[Begin Supplied data]

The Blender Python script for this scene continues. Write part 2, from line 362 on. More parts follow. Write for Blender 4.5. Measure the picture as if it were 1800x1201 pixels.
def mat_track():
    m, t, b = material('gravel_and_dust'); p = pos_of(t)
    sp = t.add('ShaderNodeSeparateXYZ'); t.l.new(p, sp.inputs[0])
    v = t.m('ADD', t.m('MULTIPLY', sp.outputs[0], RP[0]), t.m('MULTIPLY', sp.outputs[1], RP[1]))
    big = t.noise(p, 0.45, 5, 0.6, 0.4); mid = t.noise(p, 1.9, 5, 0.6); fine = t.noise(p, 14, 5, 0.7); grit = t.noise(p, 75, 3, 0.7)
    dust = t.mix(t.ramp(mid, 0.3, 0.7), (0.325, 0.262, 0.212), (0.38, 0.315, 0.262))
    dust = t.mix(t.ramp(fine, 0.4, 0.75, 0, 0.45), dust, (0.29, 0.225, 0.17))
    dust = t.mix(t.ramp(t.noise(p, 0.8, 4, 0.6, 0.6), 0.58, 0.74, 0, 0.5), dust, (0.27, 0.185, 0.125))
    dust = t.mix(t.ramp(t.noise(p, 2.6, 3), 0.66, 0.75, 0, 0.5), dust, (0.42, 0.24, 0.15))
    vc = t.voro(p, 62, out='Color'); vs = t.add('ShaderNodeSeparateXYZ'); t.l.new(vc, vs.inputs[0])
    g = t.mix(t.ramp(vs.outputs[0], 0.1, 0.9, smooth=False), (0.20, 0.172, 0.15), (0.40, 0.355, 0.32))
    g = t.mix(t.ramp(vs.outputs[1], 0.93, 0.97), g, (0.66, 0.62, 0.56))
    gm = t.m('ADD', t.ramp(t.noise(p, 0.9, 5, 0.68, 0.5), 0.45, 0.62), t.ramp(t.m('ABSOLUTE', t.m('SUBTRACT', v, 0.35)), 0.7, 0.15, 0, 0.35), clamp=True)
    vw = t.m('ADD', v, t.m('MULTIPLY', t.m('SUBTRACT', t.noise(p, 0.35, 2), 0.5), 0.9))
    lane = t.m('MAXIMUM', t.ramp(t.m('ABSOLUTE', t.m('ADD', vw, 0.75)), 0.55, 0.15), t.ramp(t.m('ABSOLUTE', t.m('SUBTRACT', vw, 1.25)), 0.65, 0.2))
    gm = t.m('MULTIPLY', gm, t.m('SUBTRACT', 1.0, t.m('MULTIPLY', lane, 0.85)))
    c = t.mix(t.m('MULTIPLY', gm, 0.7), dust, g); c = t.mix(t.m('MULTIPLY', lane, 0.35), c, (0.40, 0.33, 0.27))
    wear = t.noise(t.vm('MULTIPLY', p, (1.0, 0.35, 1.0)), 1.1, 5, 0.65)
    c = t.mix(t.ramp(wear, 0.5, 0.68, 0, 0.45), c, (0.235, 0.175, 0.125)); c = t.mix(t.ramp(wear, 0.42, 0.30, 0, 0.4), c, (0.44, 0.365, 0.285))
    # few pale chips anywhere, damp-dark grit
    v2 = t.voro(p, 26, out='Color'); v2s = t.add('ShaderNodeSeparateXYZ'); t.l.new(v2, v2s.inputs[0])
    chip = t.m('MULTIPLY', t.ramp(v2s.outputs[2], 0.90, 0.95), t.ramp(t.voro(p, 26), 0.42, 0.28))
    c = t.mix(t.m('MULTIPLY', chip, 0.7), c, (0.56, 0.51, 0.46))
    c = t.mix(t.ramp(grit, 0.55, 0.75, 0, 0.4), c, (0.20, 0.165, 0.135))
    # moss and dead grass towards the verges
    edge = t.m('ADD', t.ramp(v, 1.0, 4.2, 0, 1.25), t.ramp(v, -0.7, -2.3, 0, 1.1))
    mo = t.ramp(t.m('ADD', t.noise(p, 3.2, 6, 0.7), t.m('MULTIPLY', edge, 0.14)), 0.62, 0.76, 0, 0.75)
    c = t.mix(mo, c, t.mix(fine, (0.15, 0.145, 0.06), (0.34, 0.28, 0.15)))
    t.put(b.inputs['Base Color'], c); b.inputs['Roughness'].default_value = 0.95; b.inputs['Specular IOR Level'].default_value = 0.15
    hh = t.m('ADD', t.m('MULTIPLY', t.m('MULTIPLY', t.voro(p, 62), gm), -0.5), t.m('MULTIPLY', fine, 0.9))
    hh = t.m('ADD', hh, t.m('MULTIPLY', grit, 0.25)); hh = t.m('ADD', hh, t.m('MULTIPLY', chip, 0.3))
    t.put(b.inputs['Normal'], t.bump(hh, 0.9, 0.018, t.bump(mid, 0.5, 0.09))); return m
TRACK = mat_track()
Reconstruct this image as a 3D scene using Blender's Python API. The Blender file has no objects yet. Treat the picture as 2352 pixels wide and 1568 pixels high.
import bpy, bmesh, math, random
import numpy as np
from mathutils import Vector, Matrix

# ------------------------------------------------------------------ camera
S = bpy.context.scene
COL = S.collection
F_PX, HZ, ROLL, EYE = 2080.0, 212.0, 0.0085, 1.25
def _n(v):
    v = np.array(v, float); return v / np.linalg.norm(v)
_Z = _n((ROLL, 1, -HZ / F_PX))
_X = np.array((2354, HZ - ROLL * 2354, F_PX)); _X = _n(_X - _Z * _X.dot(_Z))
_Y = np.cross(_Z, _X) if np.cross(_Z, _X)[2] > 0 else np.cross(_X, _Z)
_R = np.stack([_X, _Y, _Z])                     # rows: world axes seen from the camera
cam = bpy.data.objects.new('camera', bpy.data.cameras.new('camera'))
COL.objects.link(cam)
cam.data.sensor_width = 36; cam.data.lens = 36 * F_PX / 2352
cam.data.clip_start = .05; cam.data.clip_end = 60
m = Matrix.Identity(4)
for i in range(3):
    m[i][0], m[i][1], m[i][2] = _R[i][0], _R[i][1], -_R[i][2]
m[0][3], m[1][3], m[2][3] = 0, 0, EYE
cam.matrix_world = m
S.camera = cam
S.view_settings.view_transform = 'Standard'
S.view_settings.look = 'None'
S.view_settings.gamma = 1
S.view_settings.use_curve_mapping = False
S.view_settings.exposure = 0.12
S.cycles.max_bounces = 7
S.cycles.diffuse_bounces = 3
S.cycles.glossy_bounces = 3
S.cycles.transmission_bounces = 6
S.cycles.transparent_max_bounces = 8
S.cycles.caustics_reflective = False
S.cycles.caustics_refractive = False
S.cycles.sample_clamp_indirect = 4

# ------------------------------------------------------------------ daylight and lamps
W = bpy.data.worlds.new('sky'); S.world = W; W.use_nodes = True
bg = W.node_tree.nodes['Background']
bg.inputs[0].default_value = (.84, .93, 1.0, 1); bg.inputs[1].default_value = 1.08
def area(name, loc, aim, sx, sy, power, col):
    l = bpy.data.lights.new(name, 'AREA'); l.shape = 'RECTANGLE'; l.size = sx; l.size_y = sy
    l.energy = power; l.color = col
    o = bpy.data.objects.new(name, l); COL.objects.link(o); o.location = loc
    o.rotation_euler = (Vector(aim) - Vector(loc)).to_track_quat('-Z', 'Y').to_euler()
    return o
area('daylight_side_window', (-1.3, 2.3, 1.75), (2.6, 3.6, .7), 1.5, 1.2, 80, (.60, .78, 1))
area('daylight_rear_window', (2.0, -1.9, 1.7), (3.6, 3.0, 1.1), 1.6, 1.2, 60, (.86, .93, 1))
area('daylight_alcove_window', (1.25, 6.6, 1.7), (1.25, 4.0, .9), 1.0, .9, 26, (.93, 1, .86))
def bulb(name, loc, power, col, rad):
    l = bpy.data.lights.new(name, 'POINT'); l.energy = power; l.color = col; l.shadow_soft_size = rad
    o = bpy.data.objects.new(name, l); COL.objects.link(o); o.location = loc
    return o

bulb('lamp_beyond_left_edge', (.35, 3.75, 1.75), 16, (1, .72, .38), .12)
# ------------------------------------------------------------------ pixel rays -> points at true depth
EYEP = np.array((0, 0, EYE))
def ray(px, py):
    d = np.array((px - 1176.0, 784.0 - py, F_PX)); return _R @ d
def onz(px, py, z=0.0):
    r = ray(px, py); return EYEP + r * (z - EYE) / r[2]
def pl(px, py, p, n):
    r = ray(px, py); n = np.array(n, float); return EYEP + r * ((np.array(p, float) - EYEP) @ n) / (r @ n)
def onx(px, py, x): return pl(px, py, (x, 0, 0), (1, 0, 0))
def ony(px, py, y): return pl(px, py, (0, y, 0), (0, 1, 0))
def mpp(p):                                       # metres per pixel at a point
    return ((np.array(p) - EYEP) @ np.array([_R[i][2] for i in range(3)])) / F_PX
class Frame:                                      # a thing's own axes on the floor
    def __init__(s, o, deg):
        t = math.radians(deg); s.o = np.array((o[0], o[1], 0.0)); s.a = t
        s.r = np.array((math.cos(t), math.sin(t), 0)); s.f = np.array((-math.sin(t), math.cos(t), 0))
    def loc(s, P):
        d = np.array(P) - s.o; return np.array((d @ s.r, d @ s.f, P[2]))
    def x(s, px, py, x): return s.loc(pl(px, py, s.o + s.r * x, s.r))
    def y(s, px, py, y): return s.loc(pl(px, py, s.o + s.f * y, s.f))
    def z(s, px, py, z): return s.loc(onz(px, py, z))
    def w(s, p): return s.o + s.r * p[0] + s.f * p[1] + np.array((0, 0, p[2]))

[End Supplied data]

# Exercise task:
Within the listing above, give again exactly every line from the line with "Reconstruct this image" through the line with "from mathutils import Vector, Matrix", both included, and no other line.

# Task response:
Reconstruct this image as a 3D scene using Blender's Python API. The Blender file has no objects yet. Treat the picture as 2352 pixels wide and 1568 pixels high.
import bpy, bmesh, math, random
import numpy as np
from mathutils import Vector, Matrix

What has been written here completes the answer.